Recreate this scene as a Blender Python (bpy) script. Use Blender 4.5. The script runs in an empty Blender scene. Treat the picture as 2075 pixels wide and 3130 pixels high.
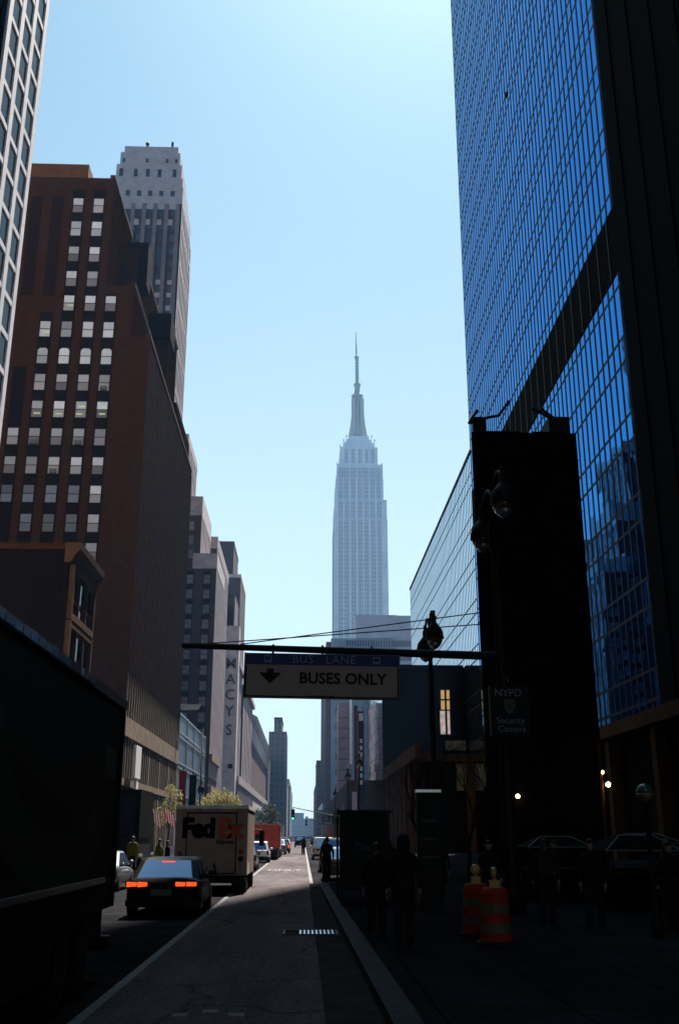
import bpy, bmesh, math, random
from mathutils import Vector, Matrix
R = math.radians
random.seed(7)
S = bpy.context.scene
COL = S.collection

# ------------------------------------------------------------------ camera, sky, sun
PITCH = math.atan(985 / 3043.0)
YAW = R(2.0)
cd = bpy.data.cameras.new('camera')
cam = bpy.data.objects.new('camera', cd)
COL.objects.link(cam)
cam.location = (0, 0, 2.0)
cam.rotation_euler = (R(90) + PITCH, 0, -YAW)
cd.sensor_fit = 'VERTICAL'
cd.sensor_height = 36
cd.sensor_width = 24
cd.lens = 35.0
cd.clip_end = 8000
S.camera = cam

SUN_AZ = R(14.3)      # to the right of the street axis (+Y)
SUN_EL = R(60)
w = bpy.data.worlds.new('World')
S.world = w
w.use_nodes = True
wn = w.node_tree
bg = wn.nodes['Background']
sky = wn.nodes.new('ShaderNodeTexSky')
sky.sky_type = 'NISHITA'
sky.sun_disc = False
sky.sun_elevation = SUN_EL
sky.sun_rotation = SUN_AZ
sky.air_density = 1.0
sky.dust_density = 0.8
sky.ozone_density = 3.0
tint = wn.nodes.new('ShaderNodeVectorMath')      # the film leans to cyan
tint.operation = 'MULTIPLY'
tint.inputs[1].default_value = (0.84, 1.09, 0.93)
wn.links.new(sky.outputs[0], tint.inputs[0])
# the sky pales towards the horizon
wtc = wn.nodes.new('ShaderNodeTexCoord')
wsx = wn.nodes.new('ShaderNodeSeparateXYZ')
wn.links.new(wtc.outputs['Generated'], wsx.inputs[0])
wmr = wn.nodes.new('ShaderNodeMapRange')
wmr.inputs['From Min'].default_value = 0.80
wmr.inputs['From Max'].default_value = 0.02
wmr.inputs['To Max'].default_value = 0.85
wmr.interpolation_type = 'SMOOTHSTEP'
wn.links.new(wsx.outputs[2], wmr.inputs[0])
wmx = wn.nodes.new('ShaderNodeMix')
wmx.data_type = 'RGBA'
wn.links.new(wmr.outputs[0], wmx.inputs['Factor'])
wn.links.new(tint.outputs[0], wmx.inputs[6])
wmx.inputs[7].default_value = (5.3, 6.15, 6.1, 1)
wn.links.new(wmx.outputs[2], bg.inputs[0])
bg.inputs[1].default_value = 0.052
sd = bpy.data.lights.new('sun', 'SUN')
sd.energy = 5.0
sd.angle = R(0.53)
sd.color = (1.0, 0.93, 0.84)
sun = bpy.data.objects.new('sun', sd)
COL.objects.link(sun)
d = Vector((math.sin(SUN_AZ) * math.cos(SUN_EL), math.cos(SUN_AZ) * math.cos(SUN_EL), math.sin(SUN_EL)))
sun.rotation_euler = d.to_track_quat('Z', 'Y').to_euler()
sun.location = (80, 300, 400)
S.view_settings.view_transform = 'Standard'
S.view_settings.look = 'None'
S.view_settings.exposure = 1.6
S.view_settings.gamma = 1.0
S.cycles.max_bounces = 6
S.cycles.diffuse_bounces = 3
S.cycles.glossy_bounces = 3
S.cycles.transmission_bounces = 4
S.cycles.transparent_max_bounces = 6
S.cycles.use_denoising = True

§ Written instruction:
Every line is to be duplicated exactly, though pictures stay out.

§ Task answer:
Recreate this scene as a Blender Python (bpy) script. Use Blender 4.5. The script runs in an empty Blender scene. Treat the picture as 2075 pixels wide and 3130 pixels high.
import bpy, bmesh, math, random
from mathutils import Vector, Matrix
R = math.radians
random.seed(7)
S = bpy.context.scene
COL = S.collection

# ------------------------------------------------------------------ camera, sky, sun
PITCH = math.atan(985 / 3043.0)
YAW = R(2.0)
cd = bpy.data.cameras.new('camera')
cam = bpy.data.objects.new('camera', cd)
COL.objects.link(cam)
cam.location = (0, 0, 2.0)
cam.rotation_euler = (R(90) + PITCH, 0, -YAW)
cd.sensor_fit = 'VERTICAL'
cd.sensor_height = 36
cd.sensor_width = 24
cd.lens = 35.0
cd.clip_end = 8000
S.camera = cam

SUN_AZ = R(14.3)      # to the right of the street axis (+Y)
SUN_EL = R(60)
w = bpy.data.worlds.new('World')
S.world = w
w.use_nodes = True
wn = w.node_tree
bg = wn.nodes['Background']
sky = wn.nodes.new('ShaderNodeTexSky')
sky.sky_type = 'NISHITA'
sky.sun_disc = False
sky.sun_elevation = SUN_EL
sky.sun_rotation = SUN_AZ
sky.air_density = 1.0
sky.dust_density = 0.8
sky.ozone_density = 3.0
tint = wn.nodes.new('ShaderNodeVectorMath')      # the film leans to cyan
tint.operation = 'MULTIPLY'
tint.inputs[1].default_value = (0.84, 1.09, 0.93)
wn.links.new(sky.outputs[0], tint.inputs[0])
# the sky pales towards the horizon
wtc = wn.nodes.new('ShaderNodeTexCoord')
wsx = wn.nodes.new('ShaderNodeSeparateXYZ')
wn.links.new(wtc.outputs['Generated'], wsx.inputs[0])
wmr = wn.nodes.new('ShaderNodeMapRange')
wmr.inputs['From Min'].default_value = 0.80
wmr.inputs['From Max'].default_value = 0.02
wmr.inputs['To Max'].default_value = 0.85
wmr.interpolation_type = 'SMOOTHSTEP'
wn.links.new(wsx.outputs[2], wmr.inputs[0])
wmx = wn.nodes.new('ShaderNodeMix')
wmx.data_type = 'RGBA'
wn.links.new(wmr.outputs[0], wmx.inputs['Factor'])
wn.links.new(tint.outputs[0], wmx.inputs[6])
wmx.inputs[7].default_value = (5.3, 6.15, 6.1, 1)
wn.links.new(wmx.outputs[2], bg.inputs[0])
bg.inputs[1].default_value = 0.052
sd = bpy.data.lights.new('sun', 'SUN')
sd.energy = 5.0
sd.angle = R(0.53)
sd.color = (1.0, 0.93, 0.84)
sun = bpy.data.objects.new('sun', sd)
COL.objects.link(sun)
d = Vector((math.sin(SUN_AZ) * math.cos(SUN_EL), math.cos(SUN_AZ) * math.cos(SUN_EL), math.sin(SUN_EL)))
sun.rotation_euler = d.to_track_quat('Z', 'Y').to_euler()
sun.location = (80, 300, 400)
S.view_settings.view_transform = 'Standard'
S.view_settings.look = 'None'
S.view_settings.exposure = 1.6
S.view_settings.gamma = 1.0
S.cycles.max_bounces = 6
S.cycles.diffuse_bounces = 3
S.cycles.glossy_bounces = 3
S.cycles.transmission_bounces = 4
S.cycles.transparent_max_bounces = 6
S.cycles.use_denoising = True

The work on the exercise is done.